If $a$ is an integer. Find all possible values of $(7a+12,3a+5)$.
I started with:
Let $d$=$gcd(7a+12, 3a+5)$.
Then $d|7a+12$ and $d|3a+5$.
I am not sure what to do after this.
I have seen online someone saying that
$(3)(7a+12)+(-7)(3a+5)=1$
and that $d=1$ but I don't understand how.
On
Note that $$(m,n)= (m,m-n)$$
Thus $$(7a+12,3a+5)=(7a+12 -(3a+5), 3a+5)$$
$$=(4a+7, 3a+5) = (a+2,3a+5 )$$
$$= (a+2,2a+3)= (a+2,a+1)=1$$
On
If $d$ is the greatest common divisor, then $d\bigm|\bigl(3(7a+12)-7(3a+5)\bigr)$, hence $d\mid 1$.
Indeed, $7a+12=dr$ and $3a+5=ds$, for some integers $r$ and $s$. Then $$ 3(7a+12)-7(3a+5)=3dr-7ds=d(3r-7s) $$
Removing $a$ this way should be the first thing to do.

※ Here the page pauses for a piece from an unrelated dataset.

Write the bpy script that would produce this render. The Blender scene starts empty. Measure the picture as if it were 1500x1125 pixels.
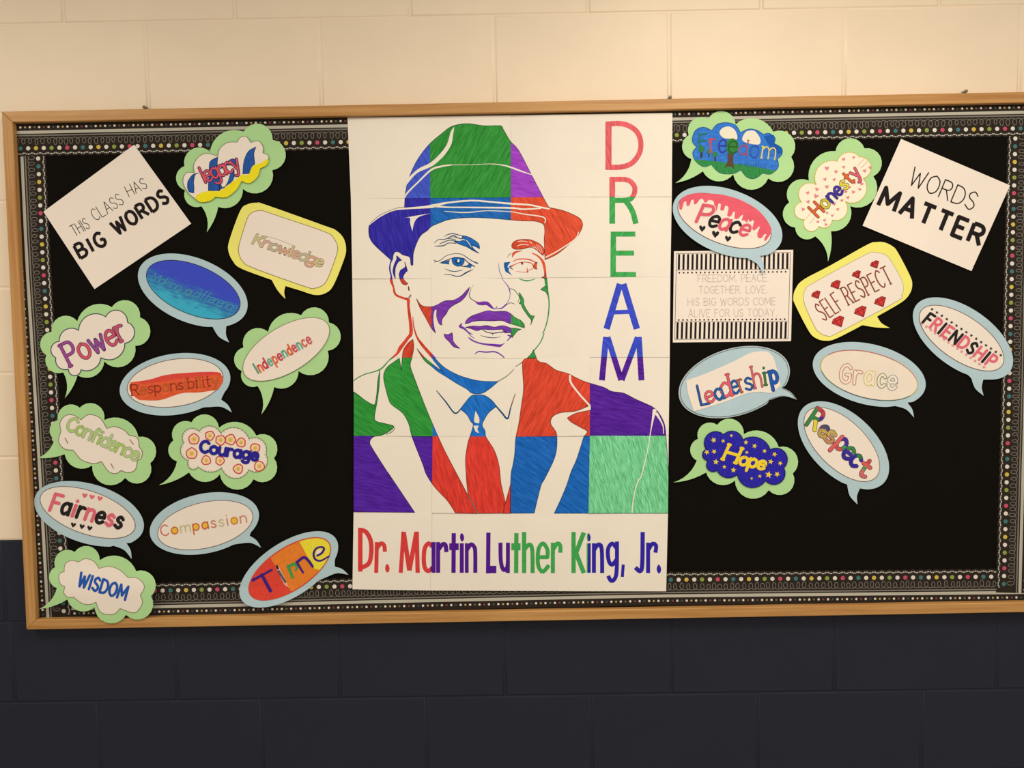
import bpy, math, random
from mathutils import Vector, Matrix
from mathutils.geometry import tessellate_polygon
random.seed(7)
SC = bpy.context.scene
COL = SC.collection

# ---------------------------------------------------------------- camera
FPX = 1126.0
CAM = Vector((0.0, -1.835, 1.6975))
YAW, PITCH, ROLL = 0.005917, -0.063947, 0.016339
ROT = Matrix.Rotation(YAW, 3, 'Z') @ Matrix.Rotation(PITCH, 3, 'X') @ Matrix.Rotation(ROLL, 3, 'Y')
cd = bpy.data.cameras.new('camera')
cam = bpy.data.objects.new('camera', cd)
COL.objects.link(cam)
cd.sensor_fit = 'HORIZONTAL'
cd.sensor_width = 36.0
cd.lens = 36.0 * FPX / 1500.0
R_, F_, U_ = ROT.col[0], ROT.col[1], ROT.col[2]
cam.matrix_world = Matrix(((R_[0], U_[0], -F_[0], CAM[0]), (R_[1], U_[1], -F_[1], CAM[1]),
                           (R_[2], U_[2], -F_[2], CAM[2]), (0, 0, 0, 1)))
SC.camera = cam
# ---------------------------------------------------------------- light
SC.view_settings.view_transform = 'Standard'
SC.view_settings.look = 'None'
SC.view_settings.exposure = -0.14
SC.view_settings.gamma = 1.0
SC.view_settings.use_curve_mapping = False
TINT = (0.98, 0.84, 0.65)            # colour of the warm corridor light
world = bpy.data.worlds.new('corridor_ambient')
SC.world = world
world.use_nodes = True
bg = world.node_tree.nodes['Background']
bg.inputs[0].default_value = (1.0, 0.857, 0.665, 1)
bg.inputs[1].default_value = 0.49

def area(name, loc, sx, sy, power, rot=(0, 0, 0)):
    l = bpy.data.lights.new(name, 'AREA')
    l.shape = 'RECTANGLE'; l.size = sx; l.size_y = sy; l.energy = power
    l.color = (1.0, 0.855, 0.66)
    o = bpy.data.objects.new(name, l); COL.objects.link(o)
    o.location = loc; o.rotation_euler = rot
area('ceiling_lamp', (0.62, -1.02, 2.78), 0.55, 0.5, 16)
area('ceiling_lamp', (3.0, -1.1, 2.78), 1.2, 0.5, 23)
area('ceiling_lamp', (-1.9, -1.25, 2.78), 1.2, 0.5, 22)
area('ceiling_lamp', (0.3, -1.5, 2.8), 1.6, 0.4, 14)
area('ceiling_lamp', (0.9, -3.4, 2.9), 2.6, 1.2, 34)

# ---------------------------------------------------------------- helpers: pixels -> points on the wall
def P(px, py, d=0.0):
    v = ROT @ Vector(((px - 750.0) / FPX, 1.0, -(py - 562.5) / FPX))
    t = (-d - CAM.y) / v.y
    return CAM + v * t

def lin(c):
    c = c / 255.0
    return c / 12.92 if c <= 0.04045 else ((c + 0.055) / 1.055) ** 2.4
def alb(rgb):
    return tuple(min(0.93, lin(c) / t) for c, t in zip(rgb, TINT))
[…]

If we change the problem into finding the possible values of $\gcd(7a+12,3a+4)$, the same computation would tell us that the gcd divides $$ 3(7a+12)-7(3a+4)=8 $$ so the possible values would be $1$, $2$, $4$ or $8$. Further analysis may (perhaps) exclude some of these, or prove that there's a suitable $a$ for each of the cases.
But you found the very solution: when a linear combination $ax+by=1$, we have that $\operatorname{gcd}(a,b)=1$, as $\operatorname{gcd}(a,b)\mid (ax+by)$, hence $\operatorname{gcd}(a,b)\mid1$.